Pero, ¿te parece mal que Podemos defienda que Cataluña siga formando parte de España?

En modo alguno. Me parece que es una opción respetable. Faltaría más. Ya he señalado que un referendo debería amparar la posibilidad de adherirse a horizontes que impliquen la secesión y a otros que acarreen el mantenimiento, con los cambios que queramos, de la situación hoy existente. En ese referendo tendrían también la posibilidad de expresarse, y no pienso ahora en Podemos, quienes estiman que la independencia de Cataluña sería esa catástrofe por la que antes me has preguntado.

Eres un libertario. ¿Cómo ven los libertarios el proceso catalán?

Hablo en exclusiva por mí mismo, en la medida en que no represento a nadie.

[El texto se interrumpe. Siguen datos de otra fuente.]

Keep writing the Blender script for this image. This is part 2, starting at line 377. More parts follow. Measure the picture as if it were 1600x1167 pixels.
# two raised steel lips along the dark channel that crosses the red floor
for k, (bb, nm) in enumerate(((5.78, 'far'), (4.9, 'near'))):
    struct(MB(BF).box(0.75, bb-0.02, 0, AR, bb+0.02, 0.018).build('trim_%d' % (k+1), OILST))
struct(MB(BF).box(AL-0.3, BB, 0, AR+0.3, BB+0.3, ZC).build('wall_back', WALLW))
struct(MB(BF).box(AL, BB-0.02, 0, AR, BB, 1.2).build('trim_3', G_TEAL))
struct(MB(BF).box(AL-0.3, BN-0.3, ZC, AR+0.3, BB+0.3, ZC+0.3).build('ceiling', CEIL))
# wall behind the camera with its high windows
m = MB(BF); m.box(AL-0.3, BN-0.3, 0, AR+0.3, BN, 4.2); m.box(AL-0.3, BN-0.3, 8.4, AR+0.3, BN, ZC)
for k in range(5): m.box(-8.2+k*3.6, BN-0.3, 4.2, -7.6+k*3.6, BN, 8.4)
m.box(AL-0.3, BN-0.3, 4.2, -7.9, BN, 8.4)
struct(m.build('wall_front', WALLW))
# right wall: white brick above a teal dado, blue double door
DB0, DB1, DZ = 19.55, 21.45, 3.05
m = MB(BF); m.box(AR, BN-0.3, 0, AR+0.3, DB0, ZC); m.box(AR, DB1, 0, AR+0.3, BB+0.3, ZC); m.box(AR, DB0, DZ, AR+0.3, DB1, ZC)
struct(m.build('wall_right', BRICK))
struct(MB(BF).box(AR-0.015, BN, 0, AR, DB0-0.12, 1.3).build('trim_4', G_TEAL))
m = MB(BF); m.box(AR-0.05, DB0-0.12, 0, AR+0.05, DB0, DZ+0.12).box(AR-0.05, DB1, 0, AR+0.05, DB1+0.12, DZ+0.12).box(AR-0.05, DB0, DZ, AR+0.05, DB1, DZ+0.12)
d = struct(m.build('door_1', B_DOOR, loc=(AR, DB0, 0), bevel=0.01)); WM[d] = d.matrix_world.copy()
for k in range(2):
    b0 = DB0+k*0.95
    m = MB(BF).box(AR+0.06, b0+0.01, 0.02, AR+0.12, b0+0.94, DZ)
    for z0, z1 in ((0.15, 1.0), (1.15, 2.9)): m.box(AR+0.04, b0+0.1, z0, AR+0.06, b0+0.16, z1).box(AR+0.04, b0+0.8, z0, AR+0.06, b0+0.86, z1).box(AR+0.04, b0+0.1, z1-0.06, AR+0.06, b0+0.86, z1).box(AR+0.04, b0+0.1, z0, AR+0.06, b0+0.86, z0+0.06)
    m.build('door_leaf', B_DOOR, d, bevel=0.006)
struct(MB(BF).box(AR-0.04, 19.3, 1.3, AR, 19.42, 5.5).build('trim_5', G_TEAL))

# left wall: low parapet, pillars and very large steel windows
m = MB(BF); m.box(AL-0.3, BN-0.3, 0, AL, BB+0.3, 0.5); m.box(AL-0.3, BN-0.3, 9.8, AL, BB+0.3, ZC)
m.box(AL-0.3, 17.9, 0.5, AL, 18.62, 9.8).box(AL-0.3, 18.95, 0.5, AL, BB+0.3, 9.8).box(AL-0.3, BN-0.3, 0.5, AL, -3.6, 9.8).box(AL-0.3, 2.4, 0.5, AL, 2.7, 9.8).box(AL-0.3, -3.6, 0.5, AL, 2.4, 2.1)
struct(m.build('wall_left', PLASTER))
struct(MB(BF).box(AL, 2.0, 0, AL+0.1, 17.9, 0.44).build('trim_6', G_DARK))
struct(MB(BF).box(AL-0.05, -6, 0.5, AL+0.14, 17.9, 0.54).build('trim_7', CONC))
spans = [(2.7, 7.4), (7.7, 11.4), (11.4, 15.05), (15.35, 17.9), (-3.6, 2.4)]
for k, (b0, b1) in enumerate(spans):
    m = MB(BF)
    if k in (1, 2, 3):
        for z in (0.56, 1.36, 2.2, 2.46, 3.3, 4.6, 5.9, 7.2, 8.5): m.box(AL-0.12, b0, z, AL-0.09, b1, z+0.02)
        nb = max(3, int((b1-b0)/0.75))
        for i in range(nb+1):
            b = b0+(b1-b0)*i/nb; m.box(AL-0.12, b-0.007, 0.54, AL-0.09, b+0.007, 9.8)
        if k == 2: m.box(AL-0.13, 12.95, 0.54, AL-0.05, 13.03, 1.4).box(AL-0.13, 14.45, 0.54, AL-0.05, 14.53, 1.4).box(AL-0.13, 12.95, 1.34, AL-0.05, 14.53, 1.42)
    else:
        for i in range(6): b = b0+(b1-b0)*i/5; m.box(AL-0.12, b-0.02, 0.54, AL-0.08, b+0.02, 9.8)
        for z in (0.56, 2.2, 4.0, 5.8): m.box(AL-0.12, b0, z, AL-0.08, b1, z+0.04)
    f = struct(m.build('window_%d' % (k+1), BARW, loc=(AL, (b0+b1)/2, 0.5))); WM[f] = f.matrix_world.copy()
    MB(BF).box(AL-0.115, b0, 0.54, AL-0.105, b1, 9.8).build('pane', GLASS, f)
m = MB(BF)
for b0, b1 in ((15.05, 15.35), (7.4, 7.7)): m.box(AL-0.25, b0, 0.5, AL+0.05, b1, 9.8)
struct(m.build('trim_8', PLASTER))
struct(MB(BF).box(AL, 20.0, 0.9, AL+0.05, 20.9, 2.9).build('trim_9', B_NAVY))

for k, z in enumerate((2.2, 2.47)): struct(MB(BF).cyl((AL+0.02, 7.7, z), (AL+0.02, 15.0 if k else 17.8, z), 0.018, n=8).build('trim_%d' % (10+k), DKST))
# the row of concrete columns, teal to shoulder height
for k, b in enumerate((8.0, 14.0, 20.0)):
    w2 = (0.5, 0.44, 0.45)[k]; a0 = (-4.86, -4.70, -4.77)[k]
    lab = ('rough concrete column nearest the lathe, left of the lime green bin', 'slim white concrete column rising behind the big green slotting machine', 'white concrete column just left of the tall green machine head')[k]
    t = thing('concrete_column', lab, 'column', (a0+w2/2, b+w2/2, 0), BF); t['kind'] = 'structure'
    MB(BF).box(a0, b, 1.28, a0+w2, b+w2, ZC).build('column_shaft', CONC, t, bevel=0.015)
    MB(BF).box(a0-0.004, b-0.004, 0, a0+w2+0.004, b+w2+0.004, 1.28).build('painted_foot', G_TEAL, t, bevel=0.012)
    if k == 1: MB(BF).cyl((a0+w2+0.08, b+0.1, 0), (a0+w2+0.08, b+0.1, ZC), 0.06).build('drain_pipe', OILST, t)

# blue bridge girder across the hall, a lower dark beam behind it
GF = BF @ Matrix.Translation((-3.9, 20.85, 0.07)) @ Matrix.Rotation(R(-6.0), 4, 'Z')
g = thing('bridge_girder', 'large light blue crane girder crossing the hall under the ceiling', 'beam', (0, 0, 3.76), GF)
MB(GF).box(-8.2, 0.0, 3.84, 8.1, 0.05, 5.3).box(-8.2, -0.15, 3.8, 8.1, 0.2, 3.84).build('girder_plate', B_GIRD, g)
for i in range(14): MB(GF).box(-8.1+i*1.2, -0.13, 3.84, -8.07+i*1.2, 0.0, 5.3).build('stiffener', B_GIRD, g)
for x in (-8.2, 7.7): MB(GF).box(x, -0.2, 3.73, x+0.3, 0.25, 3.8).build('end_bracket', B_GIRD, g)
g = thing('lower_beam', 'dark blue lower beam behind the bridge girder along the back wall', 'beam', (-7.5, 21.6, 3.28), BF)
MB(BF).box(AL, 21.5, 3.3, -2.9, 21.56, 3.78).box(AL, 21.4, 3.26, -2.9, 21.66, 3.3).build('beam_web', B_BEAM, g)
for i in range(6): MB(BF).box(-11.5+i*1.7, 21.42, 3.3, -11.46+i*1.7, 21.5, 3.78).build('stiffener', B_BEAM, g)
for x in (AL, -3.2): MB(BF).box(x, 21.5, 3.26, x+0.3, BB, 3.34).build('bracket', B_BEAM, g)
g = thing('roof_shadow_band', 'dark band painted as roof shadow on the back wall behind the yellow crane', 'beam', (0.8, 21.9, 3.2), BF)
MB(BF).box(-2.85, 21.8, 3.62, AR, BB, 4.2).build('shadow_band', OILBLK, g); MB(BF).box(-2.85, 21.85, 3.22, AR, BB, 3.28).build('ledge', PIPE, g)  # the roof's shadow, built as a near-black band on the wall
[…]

En realidad me cuesta trabajo representarme a mí mismo. Antes que nada debo subrayar que en el mundo libertario la cuestión nacional ha suscitado de siempre visiones enfrentadas. Aunque la mayoría de las posiciones entienden que naciones y nacionalismos son artilugios creados para apuntalar los intereses de las burguesías nacionales correspondientes, hay quienes –es el caso de Bakunin, por rescatar un ejemplo- de siempre han considerado que no pueden menospreciarse en modo alguno las luchas de liberación nacional.

Hace unos meses cayó en mis manos un artículo, publicado en una revista anarcosindicalista, que subrayaba que los anarquistas españoles de antes de 1936 no eran independentistas. El argumento me produjo incomodidad: creo que los anarquistas son, por definición, independentistas, en la medida en que preconizan una radical descentralización del poder, hasta la desaparición de éste. Bien es verdad que su independentismo no se vincula con la institución Estado, sino con la práctica de la autogestión y de la autonomía. Por otra parte, espero que esos anarquistas a los que se refería el artículo en cuestión asumiesen, más allá de una crítica consecuente de las miserias de las clases pudientes en Cataluña, una contestación franca de lo que suponía, y supone, el nacionalismo de Estado español, porque de lo contrario su actitud más bien parecería de colaboración, por activa o por pasiva, con los poderes estatuidos. En cualquier caso, mi posición es la misma que la que postuló buena parte del movimiento libertario catalán con ocasión del fallido referendo de noviembre de 2014: rechazamos la irrupción de un Estado catalán pero defendemos sin cautelas la independencia de Cataluña. Y la de cada de una de las partes que integran esta última.